My dad did that very thing with "Jamba Juice." My uncle had the idea for a juice bar that would compete with my dad's juice bar, but it turned out that "Juice It Up" also already existed. I myself thought that I invented bulimia.

In the literary world, this is much more of a gray area. Take for instance, all the kerfuffle over The DaVinci Code. This guy over here saying he wrote it first, and that guy over there saying he wrote it first and gave it bigger tits ... it's almost enough to make you quit writing altogether and just go play video games. Especially since there exists the standard literary convention that there are only seven original stories and Shakespeare already told them all.

One of my recent columns (Setting Sail With the Language Pirates) bit me in the ass yesterday after I read an article of unholy length written by David Foster Wallace (he the author of Infinite Jest), originally scribed for Harper's magazine, but reprinted in his delightful collective of essays entitled ... oh hell, I don't know ... something about lobsters... (if either of us really cared, we'd look it up or remember it in the first place). And no, that wasn't the title, but it is something equally as arbitrary.

Long story short, my article, a revolutionary stance on the rules of grammar, pronunciation, and even the very essence of what a word can mean, isn't so revolutionary after all. Well, it turns out there is a highfalutin term to describe people who engage in this very activity: Descriptivists. Sure, being a "Descriptivist" is not as colorful as being a "Language Pirate" (maybe I'll write them and offer the use), but the point is, someone else was there first.

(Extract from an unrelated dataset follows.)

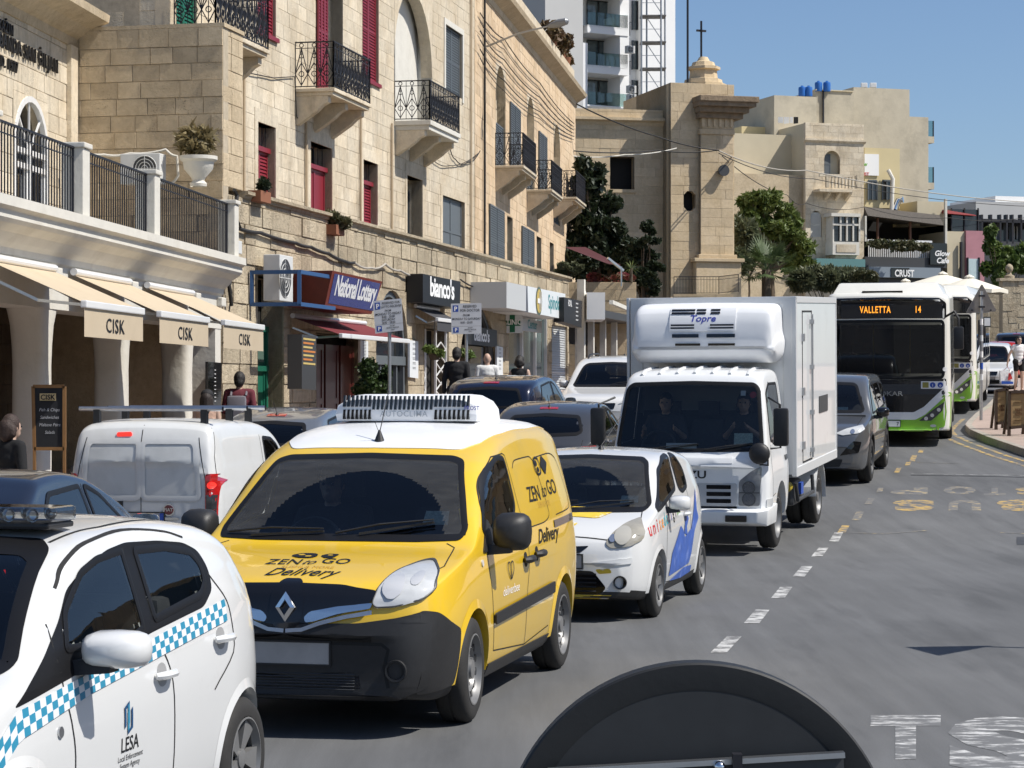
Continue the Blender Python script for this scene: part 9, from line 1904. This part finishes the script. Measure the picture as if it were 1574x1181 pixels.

And what really roasts my ass is that they even have an equally pompous-sounding nemesis -- the lexiconically strict Prescriptivists. Us Language Pirates only ever briefly did battle with the Hyperbole Armada, and even then, it was only a drunken fistfight outside an all-ages roller disco that ended prematurely when I vomited stale Pinot Gris on their Grand High Inquisitor of All Time & Space.

When I began Mr. Wallace's treatise on language and the mutual distrust fostered between Descriptivists and Prescriptivists, I was all set to write this article as one of those flag-waving polemics that takes twice as long to write because you keep one hand firmly mashed to your chest where you think your heart ought to be found. I was for the Descriptivists; all hail Descriptidonia! But then the more I read, the more I realized: Language does need rules. Grammar exists for a reason, and it's a pretty damn valid one... I'm not going to tell you what it is -- you'll have to wade through Mr. Wallace's love-tome-to-himself on your own for that nugget, but know that it is valid.

I used to skate by on ignorance I guess is the point I am making here -- but no more! I'm turning over a new leaf, forfeiting my patent application on bulimia, and learning to write gooder. Sorry ... what I meant to say is that now, as a born-again Prescriptivist, I'm learning to write more good. This is the literary equivalent of when Sandy came out at the end of the movie Grease all decked out in a tight black bodysuit and smoking and you thought, 'Damn, she changed her entire belief system just to please a man.' Well guess what, Mr. Wallace? (Jeff steps out in black skintight bodysuit, has cigarette, and is singing a bit off-key) I got chills... they're multiplyin'... and I'm losing control..."

I'm hereby putting a bounty out on all Language Pirates! If you are caught using an improperly placed modifier on U.S. soil, I will nail your hands and feet to a large wooden cross and mount it in the desert where you will suffer with no water under the merciless glare of the sun. It is a little punishment I invented called "Hot Sun Wood-Sticking," and I think it might just make me rich.